» **Aim of the task**
Read the listing below and copy out every line that holds "from".

#### Supplied data

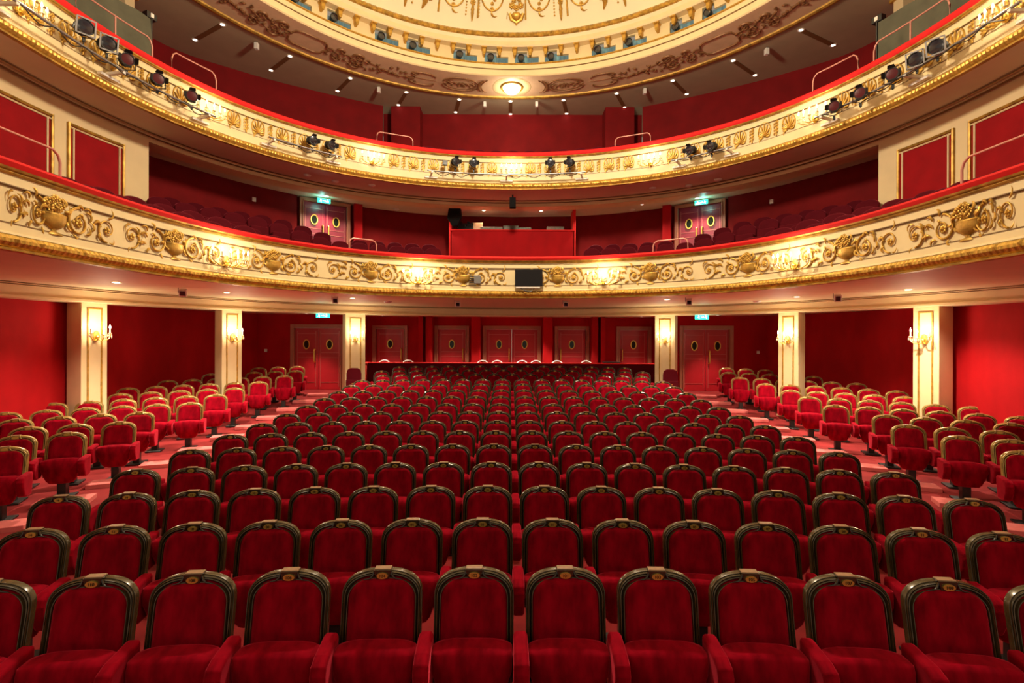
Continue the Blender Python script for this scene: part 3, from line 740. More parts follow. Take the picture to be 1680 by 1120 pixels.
SIDE = [[10], [112, 36], [197, 131, 59, 5], [230, 168, 107, 43], [313, 262, 208, 152, 91, 28.6], [355, 310, 262, 210, 159, 98], [385, 347, 297, 252, 204], [425, 388, 348, 305, 263, 218], [467, 430, 394, 355, 318, 280], [485, 450, 416, 380, 345], [488, 458, 427]]
SR = [15.62, 16.45, 17.22, 18.2, 19.12, 20.08, 20.98, 21.88, 22.9, 23.86, 24.86]
for k, row in enumerate(SIDE):
    R = SR[k]; px = row[0]; a = (px-PX0)/F
    ys = np.linspace(2, 18, 4000); xs = CAMX+a*ys; f = np.hypot(xs, ys+8)-R; i = int(np.argmin(abs(f))); x0, y0 = xs[i], ys[i]
    t0 = math.atan2(-x0, y0+8)
    for j in range(len(row)):
        t = t0+j*.565/R
        for side, sg in (('left', -1), ('right', 1)):
            x, y = sg*R*math.sin(t), R*math.cos(t)-8
            lab = 'red gilt-framed seat, %s row of the %s side block, %s from the aisle' % (nth(k+1), side, nth(j+1))
            arms = ((1, -1) if j == 0 else ((-1,) if sg < 0 else (1,)))
            place_seat(x, y, -sg*t*1.0, lab, '%s block seats, %s row' % (side, nth(k+1)), arms, gilt=True)
# carpet treads beside the aisle seats, coloured paler as if lit
for k in range(len(SIDE)):
    R = SR[k]-.47; 
    x0 = 6.42; t = math.asin(min(.9, (x0-.22)/R)); kk = nth(k+1)
    for side, sg in (('left', -1), ('right', 1)):
        x, y = sg*R*math.sin(t), R*math.cos(t)-8
        tag(MB().box((x, y, zf(y)+.03), (.62, .30, .07), -sg*t).build('step', 'lit_tread', bevel=.008), 'lit-toned rose carpeted step at the %s aisle, beside the %s row of side seats' % (side, kk), 'step', 'lit-toned steps along the side aisles')
# ---------------------------------------------------------------- parapet, ushers seats and bistro chairs at the rear
pr = empty('rear_parapet', (0, 16.95, zf(16.9)), 0, 'low red velvet partition wall behind the last centre row', 'partition')
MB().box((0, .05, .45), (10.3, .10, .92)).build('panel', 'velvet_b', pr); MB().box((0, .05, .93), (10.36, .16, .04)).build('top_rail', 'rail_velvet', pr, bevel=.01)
for sg in (-1, 1):
    MB().box((sg*5.07, -.62, .45), (.10, 1.3, .92)).build('side_panel', 'rail_velvet', pr)
    MB().box((sg*5.07, -.62, .93), (.14, 1.34, .04)).build('side_rail', 'rail_velvet', pr, bevel=.01)
    u = empty('usher_stool', (sg*4.72, 14.55, zf(14.6)+.08), 0, 'small red folding usher seat at the foot of the %s rear column' % ('left' if sg < 0 else 'right'), 'seat')
    MB().poly([(-.22, .05), (.22, .05), (.22, .78), (.19, .90), (.10, .95), (-.10, .95), (-.19, .90), (-.22, .78)], -.03, .04).build('backrest', 'velvet_b', u, bevel=.02)
    MB().box((0, -.07, .38), (.42, .08, .44)).build('folded_seat', 'velvet_b', u, bevel=.02); MB().box((0, -.03, .14), (.40, .10, .28)).build('base', 'black', u); MB().box((0, -.115, .5), (.06, .01, .02)).build('handle', 'brass', u)
ch = empty('bistro_chair', (0, 0, 0), 0, 'x', 'chair', 'white tub chairs behind the rear partition')
P = [(-.25, .05, .0), (-.25, .05, .40), (-.25, .03, .62)]+[(-.25*math.cos(a), .05+.12*math.sin(a), .72+.27*math.sin(a)) for a in np.linspace(0, PI, 12)]+[(.25, .03, .62), (.25, .05, .40), (.25, .05, 0)]
MB().tube(P, .022, 8, up=(0, 1, 0)).build('hoop_back', 'white', ch, smooth=True)
P = [(-.16*math.cos(a), .06+.11*math.sin(a), .70+.18*math.sin(a)) for a in np.linspace(0, PI, 12)]; MB().tube(P, .012, 6, up=(0, 1, 0)).build('inner_hoop', 'white', ch, smooth=True)
MB().lathe([(.001, .44), (.22, .44), (.23, .46), (.22, .49), (.001, .50)], (0, -.12, 0), 20).build('seat', 'velvet_b', ch, smooth=True)
for sg in (-1, 1): MB().tube([(sg*.18, -.26, 0), (sg*.16, -.22, .45)], .015, 6).build('leg', 'white', ch, smooth=True)
kids(ch); CH = [629, 669, 792, 815, 857, 880, 915, 962]
for i, px in enumerate(CH):
    y = 17.45; x = CAMX+(px-PX0)/F*y; lb = 'white hoop-backed chair behind the rear partition, %s from the left' % nth(i+1)
    if i == 0: ch.location = (x, y, zf(17)); ch['label'] = lb
    else: dup(ch, (x, y, zf(17)), random.uniform(-.2, .2), lb)
tb = empty('side_table', (CAMX+(1003-PX0)/F*17.5, 17.5, zf(17)), 0, 'small black table behind the rear partition, right of the white chairs', 'table')
MB().box((0, 0, .955), (.58, .40, .03)).build('table_top', 'black', tb)
for a, b in ((-1, -1), (1, -1), (1, 1), (-1, 1)): MB().box((a*.26, b*.17, .47), (.03, .03, .94)).build('leg', 'black', tb)
# ---------------------------------------------------------------- seats of the balconies
bs = empty('balcony_armchair', (0, 0, 0), 0, 'x', 'seat')
def round_back():
    P = [(-.245, .30), (-.25, .6)]+[(-.25*math.copysign(abs(math.cos(a))**.8, math.cos(a)), .68+.17*math.sin(a)) for a in np.linspace(0, PI, 16)]+[(.25, .6), (.245, .30)]
    return MB().poly(P, -.05, .06)
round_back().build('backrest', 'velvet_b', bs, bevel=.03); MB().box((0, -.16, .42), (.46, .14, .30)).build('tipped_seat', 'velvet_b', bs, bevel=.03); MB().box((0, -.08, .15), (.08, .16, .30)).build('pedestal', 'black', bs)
kids(bs); first = [True]
inner1 = Curve(W1+[(-6.3, 16.2)]+W1b+[(-x, y) for x, y in W1b[::-1][1:]]+[(6.3, 16.2)]+[(-x, y) for x, y in W1[::-1]])
def lift(s): q = min(1, max(0, (abs(s)-5.2)/2.6)); return .38*q*q*(3-2*q)
def wall_x(y): return float(np.interp(y, [0, 10.9, 12.0, 13.2, 14.5, 15.72, 16.6, 17.2, 18.5], [8.75, 8.75, 9.25, 8.75, 8.0, 6.95, 5.5, 5.2, 5.2]))
def bal_rows(cv, offs, zs, pitch, rail_z, nm, grp, skip, maxr):
    for k, (o, z) in enumerate(zip(offs, zs)):
        c = cv.offset(o); L = c.S[-1]; n = int(L/pitch); q = 0
        for j in range(-n, n+1):
            s = (j+.5*(k % 2))*pitch; p, nn = c.at(s)
            if p[1] < 4.2 or abs(p[0]) > maxr(p[1])-.38 or skip(p, o): continue
            z = zs[k]+(lift(s) if maxr is wall_x else 0); px, pyy = proj(p[0], p[1], z)
            if px < -25 or px > 1705: continue
            s2 = cv.px2s(px); rp, rn = cv.at(s2); ry = proj(rp[0]-rn[0]*.1, rp[1]-rn[1]*.1, rail_z)[1]
            if pyy > ry-1.5: continue
            side = 'left' if s < -.01 else ('right' if s > .01 else 'middle'); idx = '%s %s of the middle' % (nth(int(abs(s)/pitch+.99)), side) if side != 'middle' else 'in the middle'
            lb = 'dark red seat, %s, %s row from its rail, %s' % (nm, nth(k+1), idx)
            if first[0]:
                first[0] = False; bs.location = (p[0], p[1], z-.85); bs.rotation_euler = (0, 0, c.rz(s)); bs['label'] = lb; bs['group'] = grp
            else: dup(bs, (p[0], p[1], z-.85), c.rz(s), lb, grp)
def sk1(p, o): return (abs(p[0]) < 2.35 and p[1] > 15.3) or (p[1] > 15.1 and 4.9 < abs(p[0]) < 7.6) or (p[1] > 16.2 and abs(p[0]) > 4.4)
bal_rows(R1, [.8+.9*k for k in range(5)], [4.2, 4.5, 4.62, 5.09, 5.36], .56, 4.285, 'lower balcony', 'dark red seats on the lower balcony', sk1, wall_x)
bal_rows(R2, [1.0], [8.50], .56, 8.047, 'upper balcony', 'dark red seats on the upper balcony', lambda p, o: abs(p[0]) > 4.2, lambda y: 9)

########

» **Solution below**
Continue the Blender Python script for this scene: part 3, from line 740. More parts follow. Take the picture to be 1680 by 1120 pixels.
            lab = 'red gilt-framed seat, %s row of the %s side block, %s from the aisle' % (nth(k+1), side, nth(j+1))
    y = 17.45; x = CAMX+(px-PX0)/F*y; lb = 'white hoop-backed chair behind the rear partition, %s from the left' % nth(i+1)
            lb = 'dark red seat, %s, %s row from its rail, %s' % (nm, nth(k+1), idx)